Non, Huineng ne pointe pas "l'ultime" (qui est une notion propre au Madhyamaka que Huineng ne reprend pas à son compte, et de plus, c'est Shen Xiu qui pointe l'ultime et non Huineng, car Shen Xiu était formé au Madhyamaka et pensait à l'ultime comme à un phénomène non conditionné = miroir et/ou arbre de la Bodhi, alors que Huineng n'avait aucune formation religieuse ou monastique ; il était illettré). Huineng exprime précisément qu'il n'y a pas de Nirvana-Dharma à voir, c'est à dire de Nirvana en tant que phénomène non conditionné et donc qu'il n'y a pas de miroir à nettoyer (Shen Xiu compare le Nirvana-Dharma à un phénomène "pur" par essence, obscurci par les voiles cognitifs ou autres qu'il faut éliminer par la pratique de zazen, c'est à dire exclusivement Dhyana dans le contexte, qui n'a rien à voir avec le zazen de Huineng qui est inséparable de Prajna). Et de fait, l'absence de Nirvana-dharma est l'expérience de la Vacuité du Dharmakaya (c'est la disparition de l'esprit que j'évoquais ailleurs), mais il faut bien se garder de dire que cette vacuité signifie "rien à réaliser" ou encore qu'elle est vide d'existence propre. C'est très exactement voir, au sens de 見 (jiàn), c'est à dire, dans le contexte, au sens du retournement de l'esprit sur lui-même. Mais aussi, voir au sens de 見 (jiàn) permet de voir les phénomènes/dharmas en tant que Samboghakaya, c'est à dire quand le vide est la forme (par exemple, le cyprès dans la cour de Joshu).Jules a écrit :Huineng pointe directement l'ultime.
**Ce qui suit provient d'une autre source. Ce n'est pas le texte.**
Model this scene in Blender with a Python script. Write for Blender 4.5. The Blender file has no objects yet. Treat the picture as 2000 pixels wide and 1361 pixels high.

C'est ce que je fais quand je dis : Il n'y a pas de réalisation, c'est la réalisation.
N'est-ce pas cet ultime qu'il faut parvenir à réaliser au final ? De ce fait quand ce serait réalisé on dirait naturellement : "Il n'y a pas de réalisation, c'est la réalisation" parce que cette assertion pointe l'ultime que nous avons réalisé et qui doit s'imposer comme vue délivrante et que c'est bien la délivrance qu'on cherche dans le bouddhisme
Si, quand tu dis "il n'y a rien à réaliser", tu entends "il n'y a pas de Nirvana-Dharma" (ou de miroir parfait) au sens de Huineng, c'est correct, mais ça devient faux et trompeur quand tu dis qu'il n'y a pas de réalisation et que c'est là la réalisation, car la réalisation de Huineng n'est pas de réaliser qu'il n'y a pas de Nirvana-Dharma à voir au sens de 看 (kàn), parce que là, je suis d'accord, ce nest pas une réalisation, mais la réalisation de la Vacuité du Nirvana/Dharmakaya, et donc une Vue au sens de 見 (jiàn). C'est cette différence sur laquelle j'insiste personnellement, et qui ne semble pas du tout évidente dans le discours que tu tiens depuis ces longs (très longs) échanges. Voir au sens de 見 (jiàn), c'est la réalisation de la Vacuité/Clarté du Dharmakaya et donc du Nirvana "non phénoménal" de Huineng. Par ailleurs, il ne faut surtout pas s'imaginer que la gatha de Huineng est parfaite en l'état. En effet, précisément, Huineng ne pointe que l'aspect Vacuité du Dharmakaya dans sa gatha ; il ne fait pas du tout allusion au Samboghakya, en sorte que Hung Jen, le 5ème patriarche, déclarera que sa Vue (celle de Huineng, donc) était encore imparfaite. En se référant aux tableaux du dressage du buffle, la gatha exprime le 8ème tableau et non le 9ème (lequel est le Samboghakaya), et évidemment encore moins le 10ème (Nirmanakaya). Ceci montre que s'il existe quelque chose d'ultime dans ce domaine, ce n'est certainement pas la gatha de Huineng, puisqu'il manque Samboghakaya et Nirmanakaya.